Image: Doug Mills/The New York Times

President Donald Trump has made India the latest target in his widening global trade war, but the country’s newly re-elected prime minister, Narendra Modi, has bigger problems to address.

On May 31 last month — the first day of Modi’s second term, and the same day the White House terminated a special trade status for India — the Indian government had reported that the country’s economy was growing at the slowest rate in five years and that unemployment was at a 45-year peak.

Modi and his new ministers responded with two acts that illustrated their top priority: reinvigorating the Indian economy.

The first act of the new Cabinet was to extend a program of cash handouts to cover 20 million more farmworkers — a sector Trump wants to open to more competition from American growers. The second was to create a pension system for small traders, a group battered by competition from India’s leading e-commerce sites, which are owned by American giants Amazon and Walmart.

The termination of the special trade status, which had eliminated tariffs on a small portion of India’s exports to the United States, had long been expected. But like Trump, Modi has embraced nationalist language and policies. Neither leader is likely to bend soon, and the Indian government made clear that it would put its own country’s interests first.

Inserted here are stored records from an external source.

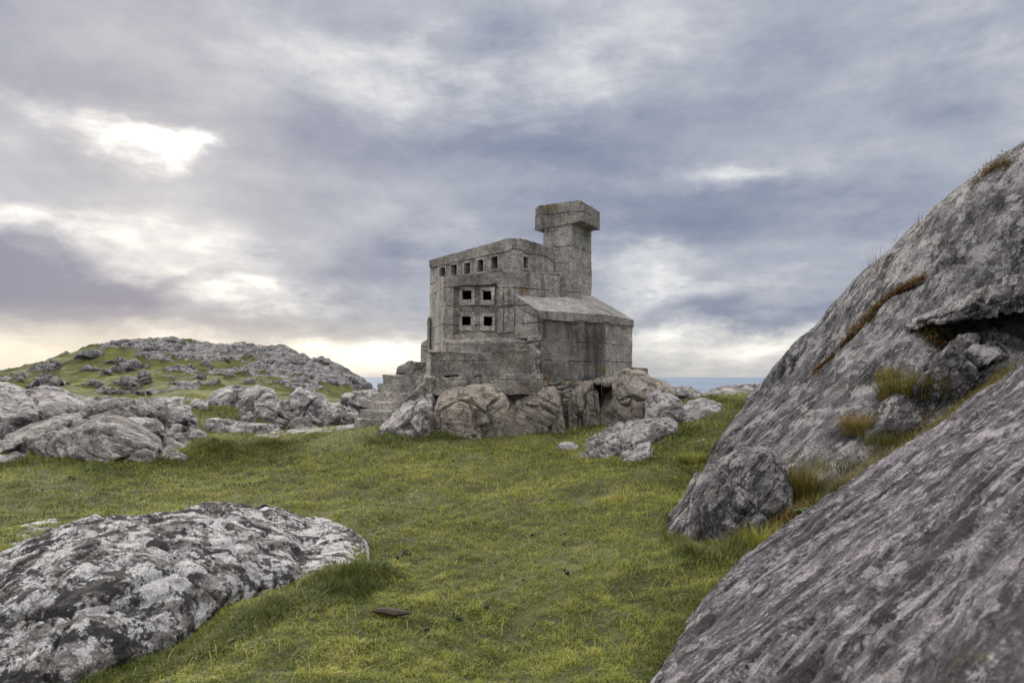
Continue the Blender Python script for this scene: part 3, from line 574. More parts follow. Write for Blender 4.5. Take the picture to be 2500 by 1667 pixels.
ridge_rock('boulder', 'tall smooth brown grey boulder right of the upright one under the castle',
 [(1466, 1000), (1474, 962), (1494, 936), (1523, 922), (1551, 917), (1580, 934), (1600, 955), (1606, 985)], [(1466, 1028), (1498, 1044), (1540, 1035), (1580, 1018), (1606, 1005)], T=1.6, a=.5, Y=11.45, mat='brown', nu=190, nv=120, p=.45, sdir=(.3, 0, 1), **BB)
ridge_rock('rock_outcrop', 'sloping bedrock shoulder right behind the castle corner',
 [(1480, 925), (1500, 910), (1530, 898), (1560, 905), (1590, 922), (1612, 926), (1635, 945), (1650, 965)], [(1480, 950), (1560, 975), (1650, 985)], T=1.8, a=.45, Y=12.3, mat='tan', nu=160, nv=80, p=.6, **BB)
ridge_rock('rock_slab', 'smooth grey slab curving down to the right of the castle boulders',
 [(1574, 985), (1585, 962), (1600, 955), (1625, 958), (1653, 973), (1670, 991), (1682, 1012)], [(1574, 1040), (1610, 1045), (1645, 1040), (1682, 1024)], T=1.6, a=.6, Y=10.9, mat='mid2', nu=150, nv=90, p=.6, sdir=(.7, .2, .7), **BL)
ridge_rock('rock_slab', 'long tapering slab pointing left out of the turf below the right of the castle',
 [(1376, 1116), (1395, 1104), (1410, 1094), (1462, 1061), (1512, 1039), (1559, 1027), (1598, 1019), (1631, 1017), (1655, 1036)], [(1376, 1118), (1429, 1121), (1485, 1119), (1510, 1112), (1560, 1098), (1600, 1080), (1655, 1056)], T=2.0, a=.75, mat='mid2', nu=230, nv=130, p=.7, sdir=(.8, .3, .5), **BL)
ridge_rock('rock_slab', 'small pale slab in front of the long tapering slab',
 [(1495, 1131), (1515, 1116), (1540, 1098), (1565, 1085), (1586, 1082), (1594, 1100)], [(1495, 1134), (1520, 1134), (1560, 1128), (1594, 1116)], T=.9, a=.7, mat='mid2', nu=120, nv=70, **BL)
ridge_rock('rock_outcrop', 'layered grey hump at the grassy saddle right of the castle',
 [(1668, 1000), (1680, 984), (1700, 976), (1723, 974), (1757, 986), (1783, 1008), (1810, 1030)], [(1668, 1034), (1700, 1052), (1750, 1048), (1810, 1040)], T=1.6, a=.55, Y=10.4, mat='mid2', nu=150, nv=90, sdir=(.4, 0, 1), **BL)
ridge_rock('rock_outcrop', 'far pale hump against the sea, nearer the castle', [(1622, 962), (1634, 946), (1660, 940), (1690, 946), (1714, 963)], [(1622, 970), (1670, 975), (1714, 970)], T=1.6, a=.5, Y=16, mat='mid2', nu=90, nv=50, **BB)
ridge_rock('rock_outcrop', 'far grey hump against the sea, beside the great slab', [(1710, 966), (1750, 950), (1790, 942), (1850, 941), (1930, 950), (2000, 970)], [(1710, 970), (1760, 975), (1810, 995), (2000, 1010)], T=2.6, a=.5, Y=15, mat='mid', nu=120, nv=60, **BB)
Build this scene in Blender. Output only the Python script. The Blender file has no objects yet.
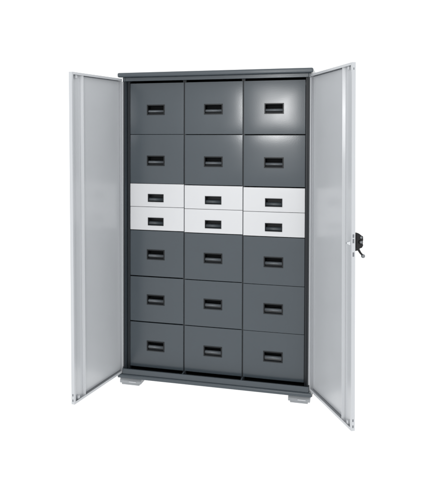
import bpy, bmesh, math, random
from mathutils import Matrix, Vector
random.seed(7)
scene = bpy.context.scene

# ------------------------------------------------------------------ camera
F, PPX, PPY = 676.8, -58.58, -95.47          # focal length and principal point of the shifted lens (500 px frame)
cam_d = bpy.data.cameras.new('camera')
cam = bpy.data.objects.new('camera', cam_d)
scene.collection.objects.link(cam)
cam_d.sensor_fit = 'VERTICAL'; cam_d.sensor_height = 36
cam_d.lens = F * 36 / 500
cam_d.shift_x = -PPX / 500; cam_d.shift_y = PPY / 500
cam_d.clip_start = 0.05; cam_d.clip_end = 500
yaw, pitch, roll = 0.2834, -0.0237, -0.0008
R = Matrix.Rotation(yaw, 3, 'Z') @ Matrix.Rotation(pitch, 3, 'X') @ Matrix.Rotation(roll, 3, 'Y')
M = Matrix((R.col[0], R.col[2], -R.col[1])).transposed().to_4x4()
Z0 = 0.019                                    # floor sits this far below the fitted zero
M.translation = (1.2499, -3.7423, 1.4113 + Z0)
cam.matrix_world = M
scene.camera = cam

# ------------------------------------------------------------------ light
W = 1.30
world = bpy.data.worlds.new('World'); scene.world = world; world.use_nodes = True
bg = world.node_tree.nodes['Background']
bg.inputs['Color'].default_value = (1, 1, 1, 1); bg.inputs['Strength'].default_value = W
key_d = bpy.data.lights.new('studio_flash', 'AREA')
key_d.shape = 'DISK'; key_d.size = 0.14; key_d.energy = 18
key = bpy.data.objects.new('studio_flash', key_d); scene.collection.objects.link(key)
key.location = (0.49, -3.75, 1.73 + Z0)
key.rotation_euler = (Vector((0.6, 0, 1.2)) - key.location).to_track_quat('-Z', 'Y').to_euler()

vs = scene.view_settings
scene.display_settings.display_device = 'sRGB'
vs.view_transform = 'Standard'; vs.look = 'None'; vs.exposure = 0; vs.gamma = 1; vs.use_curve_mapping = False
scene.render.engine = 'CYCLES'
scene.cycles.max_bounces = 10

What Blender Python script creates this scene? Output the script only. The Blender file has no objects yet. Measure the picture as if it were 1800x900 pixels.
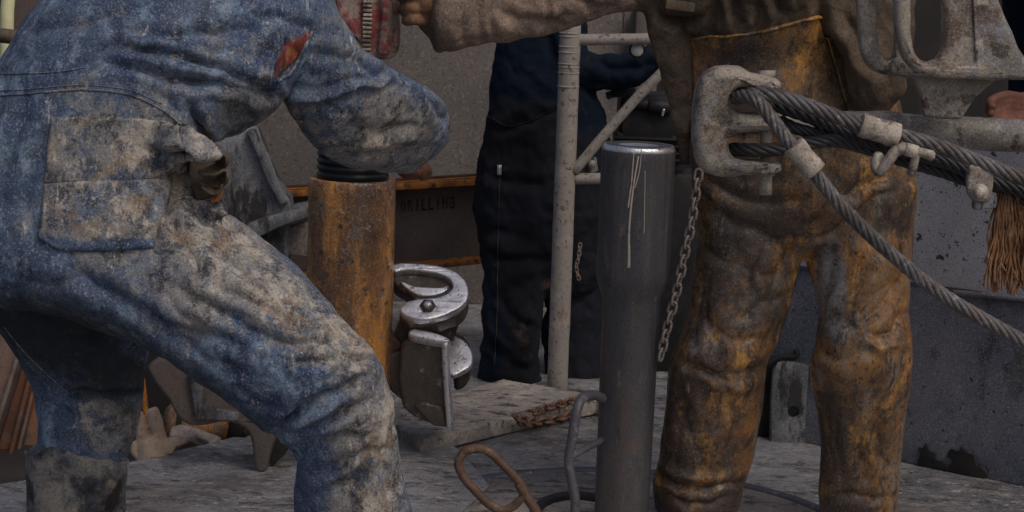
import bpy, bmesh, math, random
import numpy as np
from mathutils import Vector, Matrix, geometry
from mathutils.bvhtree import BVHTree
R = math.radians
rng = np.random.default_rng(7); random.seed(7)
SC = bpy.context.scene
COL = SC.collection

# ------------------------------------------------------------------ camera
CAMZ, PITCH, ROLL, FPX = 1.30, R(8.84), R(2.2), 3600.0
camd = bpy.data.cameras.new('camera'); cam = bpy.data.objects.new('camera', camd); COL.objects.link(cam)
camd.sensor_width = 36; camd.lens = 72; camd.clip_end = 200; camd.clip_start = 0.05
fwd = np.array([0, math.cos(PITCH), -math.sin(PITCH)]); r0 = np.array([1., 0, 0]); u0 = np.array([0, math.sin(PITCH), math.cos(PITCH)])
rgt = r0*math.cos(ROLL) + u0*math.sin(ROLL); upv = u0*math.cos(ROLL) - r0*math.sin(ROLL)
M = Matrix(((rgt[0], upv[0], -fwd[0], 0), (rgt[1], upv[1], -fwd[1], 0), (rgt[2], upv[2], -fwd[2], CAMZ), (0, 0, 0, 1)))
cam.matrix_world = M
SC.camera = cam
CAM = np.array([0, 0, CAMZ])

# ------------------------------------------------------------------ light
SUN_EL, SUN_AZ = 50, 142         # azimuth from +Y (view) clockwise towards +X: the sun stands right, a little behind the camera
w = bpy.data.worlds.new("World"); SC.world = w; w.use_nodes = True
nt = w.node_tree; bg = nt.nodes['Background']; sky = nt.nodes.new('ShaderNodeTexSky')
sky.sky_type = 'NISHITA'; sky.sun_disc = False; sky.sun_elevation = R(SUN_EL); sky.sun_rotation = R(SUN_AZ)
sky.air_density = 0.8; sky.dust_density = 5.0; sky.ozone_density = 0.4
nt.links.new(sky.outputs[0], bg.inputs[0]); bg.inputs[1].default_value = 0.15
sd = bpy.data.lights.new('sun', 'SUN'); sd.energy = 0.85; sd.angle = R(16); sd.color = (1, .95, .88)
so = bpy.data.objects.new('sun', sd); COL.objects.link(so)
sdir = Vector((math.sin(R(SUN_AZ))*math.cos(R(SUN_EL)), math.cos(R(SUN_AZ))*math.cos(R(SUN_EL)), math.sin(R(SUN_EL))))
so.rotation_euler = sdir.to_track_quat('Z', 'Y').to_euler()
so.location = (3, -2, 5)
vs = SC.view_settings; vs.view_transform = 'Standard'; vs.look = 'None'; vs.exposure = -1.08; vs.gamma = 1

# ------------------------------------------------------------------ projection helpers
def ray(x, y):
    return fwd*FPX + rgt*(x-900) + upv*(450-y)
def P(x, y, Y):
    d = ray(x, y); return CAM + d*(Y/d[1])
def F(x, y, z=0.0):
    d = ray(x, y); return CAM + d*((z-CAMZ)/d[2])
def PX(V):
    q = V - CAM; dz = q @ fwd
    return np.stack([900 + FPX*(q @ rgt)/dz, 450 - FPX*(q @ upv)/dz], 1)
def S(Y, n=1): return n*Y/FPX
def nrm(v):
    v = np.asarray(v, float); return v/(np.linalg.norm(v)+1e-12)

# ------------------------------------------------------------------ noise
def _h(i, j, k, s):
    n = (i*374761393 + j*668265263 + k*2147483647 + s*1274126177) & 0xffffffff
    n = ((n ^ (n >> 13))*1274126177) & 0xffffffff
    return ((n ^ (n >> 16)) & 0xffff)/65535.0
def vnoise(Q, s=0):
    Q = np.asarray(Q, float); I = np.floor(Q).astype(np.int64); f = Q-I; f = f*f*(3-2*f)
    out = 0
    for a in (0, 1):
        for b in (0, 1):
            for c in (0, 1):
                wt = (f[:, 0] if a else 1-f[:, 0])*(f[:, 1] if b else 1-f[:, 1])*(f[:, 2] if c else 1-f[:, 2])
                out = out + wt*_h(I[:, 0]+a, I[:, 1]+b, I[:, 2]+c, s)
    return out*2-1
def fbm(Q, o=3, s=0):
    r = 0; a = 1
    for k in range(o): r = r + a*vnoise(Q*(2**k), s+k); a *= .5
    return r

# ------------------------------------------------------------------ materials
def lin(c):
    c = np.array(c)/255.0; return np.where(c <= .04045, c/12.92, ((c+.055)/1.055)**2.4)
ALB = 2.5
def C(r, g, b, k=1.0):
    a = np.minimum(lin((r, g, b))*ALB*k, .85); return (a[0], a[1], a[2], 1)
def L(c, s, lo, hi, a=1.0, d=6, st=(1, 1, 1), attr=None, k=1.0, ro=.6):
    return dict(c=c, s=s, lo=lo, hi=hi, a=a, d=d, st=st, attr=attr, k=k, ro=ro)
def mat(name, base, layers=(), rough=.75, metal=0.0, bump=((60, .3, .002),), rmix=None, spec=.4, metal_keep=True):
    m = bpy.data.materials.new(name); m.use_nodes = True; t = m.node_tree; n = t.nodes; l = t.links
    b = n['Principled BSDF']; b.inputs['Metallic'].default_value = metal; b.inputs['Roughness'].default_value = rough
    b.inputs['Specular IOR Level'].default_value = spec
    co = n.new('ShaderNodeTexCoord').outputs['Object']
    cur = None; mcur = None
    def noise(s, d, st, off):
        mp = n.new('ShaderNodeMapping'); l.new(co, mp.inputs[0]); mp.inputs['Scale'].default_value = st; mp.inputs['Location'].default_value = (off*3.1, off*1.7, off*.9)
        x = n.new('ShaderNodeTexNoise'); l.new(mp.outputs[0], x.inputs['Vector']); x.inputs['Scale'].default_value = s; x.inputs['Detail'].default_value = d
        x.inputs['Roughness'].default_value = .6
        return x
    for i, y in enumerate(layers):
        x = noise(y['s'], y['d'], y['st'], i+1); x.inputs['Roughness'].default_value = y['ro']; v = x.outputs[0]
        if y['attr']:
            at = n.new('ShaderNodeAttribute'); at.attribute_name = y['attr']
            ma = n.new('ShaderNodeMath'); ma.operation = 'MULTIPLY_ADD'; l.new(at.outputs['Fac'], ma.inputs[0]); ma.inputs[1].default_value = y['k']; l.new(v, ma.inputs[2]); v = ma.outputs[0]
        mr = n.new('ShaderNodeMapRange'); mr.clamp = True; l.new(v, mr.inputs[0]); mr.inputs[1].default_value = y['lo']; mr.inputs[2].default_value = y['hi']; mr.inputs[3].default_value = 0; mr.inputs[4].default_value = y['a']
        mx = n.new('ShaderNodeMix'); mx.data_type = 'RGBA'; l.new(mr.outputs[0], mx.inputs[0])
        if cur is None: mx.inputs[6].default_value = base
        else: l.new(cur, mx.inputs[6])
        mx.inputs[7].default_value = y['c']; cur = mx.outputs[2]
        if metal > 0:
            mm = n.new('ShaderNodeMath'); mm.operation = 'MULTIPLY'
            iv = n.new('ShaderNodeMath'); iv.operation = 'SUBTRACT'; iv.inputs[0].default_value = 1; l.new(mr.outputs[0], iv.inputs[1])
            if mcur is None: mm.inputs[0].default_value = metal
            else: l.new(mcur, mm.inputs[0])
            l.new(iv.outputs[0], mm.inputs[1]); mcur = mm.outputs[0]
    if cur is None: b.inputs['Base Color'].default_value = base
    else: l.new(cur, b.inputs['Base Color'])
    if mcur is not None: l.new(mcur, b.inputs['Metallic'])
    if rmix:
        x = noise(rmix[0], 4, (1, 1, 1), 9); mr = n.new('ShaderNodeMapRange'); l.new(x.outputs[0], mr.inputs[0]); mr.inputs[1].default_value = .35; mr.inputs[2].default_value = .65
        mr.inputs[3].default_value = rmix[1]; mr.inputs[4].default_value = rmix[2]; l.new(mr.outputs[0], b.inputs['Roughness'])
    prev = None
    for i, (s, stg, dist, *ex) in enumerate(bump):
        x = noise(s, 6 if not ex else 4, ex[0] if ex else (1, 1, 1), 20+i)
        if ex: x.noise_type = 'RIDGED_MULTIFRACTAL'; x.inputs['Roughness'].default_value = .45; x.inputs['Distortion'].default_value = .6
        bp = n.new('ShaderNodeBump'); bp.inputs['Strength'].default_value = stg; bp.inputs['Distance'].default_value = dist
        l.new(x.outputs[0], bp.inputs['Height'])
        if prev is not None: l.new(prev, bp.inputs['Normal'])
        prev = bp.outputs[0]
    if prev is not None: l.new(prev, b.inputs['Normal'])
    return m

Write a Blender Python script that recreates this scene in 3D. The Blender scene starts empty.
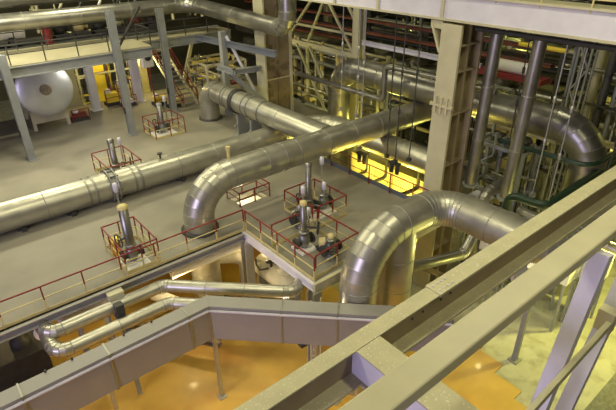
import bpy, math, random
from mathutils import Vector as V, Matrix
random.seed(7)
C = bpy.context.scene.collection
PI = math.pi

# ------------------------------------------------------------------ materials
def mat(name, col, rough=.6, metal=0., var=.12, scale=3., bump=0., spots=None, spot_scale=8., spot_cut=.6, rvar=.1, coat=0., det=6):
    m = bpy.data.materials.new(name); m.use_nodes = True
    nt = m.node_tree; N = nt.nodes; L = nt.links
    b = N['Principled BSDF']
    tc = N.new('ShaderNodeTexCoord')
    nz = N.new('ShaderNodeTexNoise'); nz.inputs['Scale'].default_value = scale; nz.inputs['Detail'].default_value = det
    L.new(tc.outputs['Object'], nz.inputs['Vector'])
    cr = N.new('ShaderNodeValToRGB')
    c = col
    cr.color_ramp.elements[0].position = .3; cr.color_ramp.elements[1].position = .72
    cr.color_ramp.elements[0].color = (c[0]*(1-var), c[1]*(1-var), c[2]*(1-var), 1)
    cr.color_ramp.elements[1].color = (min(1, c[0]*(1+var)), min(1, c[1]*(1+var)), min(1, c[2]*(1+var)), 1)
    L.new(nz.outputs['Fac'], cr.inputs['Fac'])
    out = cr.outputs['Color']
    if spots:
        n2 = N.new('ShaderNodeTexNoise'); n2.inputs['Scale'].default_value = spot_scale; n2.inputs['Detail'].default_value = 4
        L.new(tc.outputs['Object'], n2.inputs['Vector'])
        r2 = N.new('ShaderNodeValToRGB'); r2.color_ramp.elements[0].position = spot_cut; r2.color_ramp.elements[1].position = spot_cut+(.22 if det >= 8 else .08)
        L.new(n2.outputs['Fac'], r2.inputs['Fac'])
        mx = N.new('ShaderNodeMixRGB'); mx.inputs['Color2'].default_value = (*spots, 1)
        L.new(r2.outputs['Color'], mx.inputs['Fac']); L.new(out, mx.inputs['Color1']); out = mx.outputs['Color']
    L.new(out, b.inputs['Base Color'])
    mr = N.new('ShaderNodeMapRange'); mr.inputs['To Min'].default_value = max(.03, rough-rvar); mr.inputs['To Max'].default_value = min(1, rough+rvar)
    L.new(nz.outputs['Fac'], mr.inputs['Value']); L.new(mr.outputs['Result'], b.inputs['Roughness'])
    b.inputs['Metallic'].default_value = metal
    if coat: b.inputs['Coat Weight'].default_value = coat; b.inputs['Coat Roughness'].default_value = .08
    if bump:
        bp = N.new('ShaderNodeBump'); bp.inputs['Strength'].default_value = bump; bp.inputs['Distance'].default_value = .02
        L.new(nz.outputs['Fac'], bp.inputs['Height']); L.new(bp.outputs['Normal'], b.inputs['Normal'])
    return m

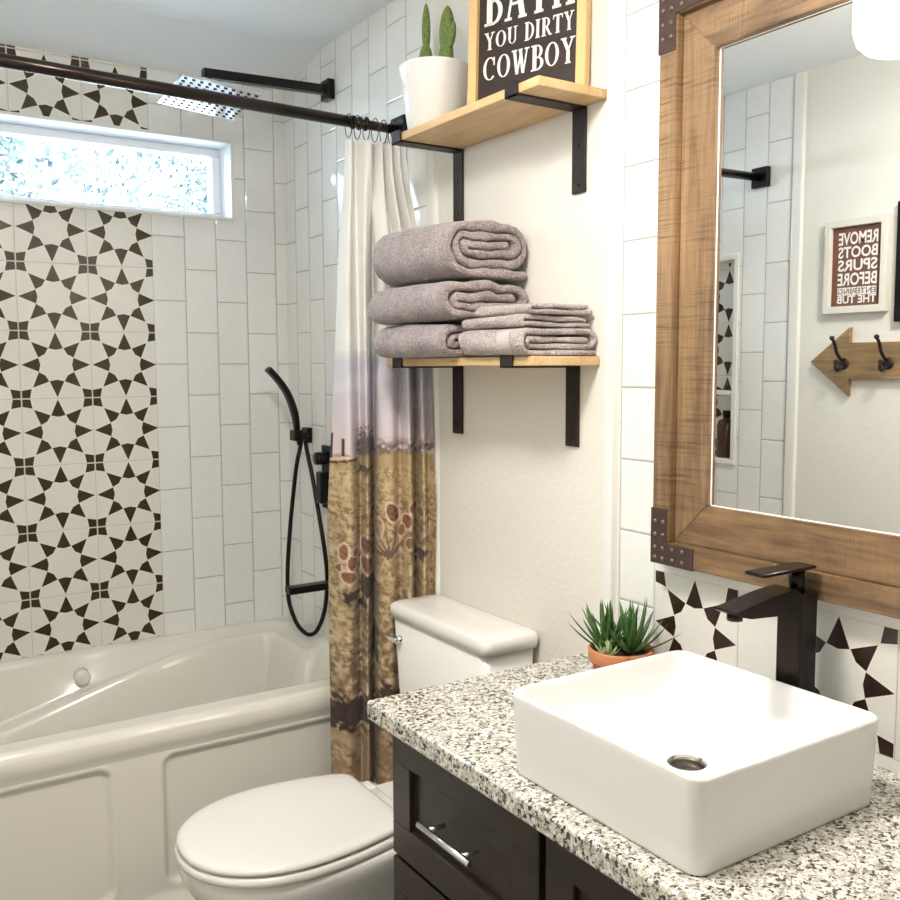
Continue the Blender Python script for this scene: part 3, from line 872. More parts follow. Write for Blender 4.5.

“We have significant development imperatives and concerns, and our people also aspire for better standards of living,” the Ministry of Commerce and Industry said in a statement. “This will remain the guiding factor in the government’s approach.”

The end of the preferential trade status, will not have a major economic impact in India.

India exported $83.2 billion in goods and services to the United States in 2018, but just $5.6 billion benefited from the zero-tariff designation for certain developing countries. The main industries affected will be textiles, jewelry and auto parts.

Trump administration officials view the move as delivering on their promise to rewrite trade rules for countries they believe have not sufficiently opened their markets to American producers.

“Mr. Trump is ticking all the boxes, basically: China done, Japan alerted and now India,” said Harsh V. Pant, a professor of international relations at King’s College London. “With this decision, Mr. Trump is getting into election mode.”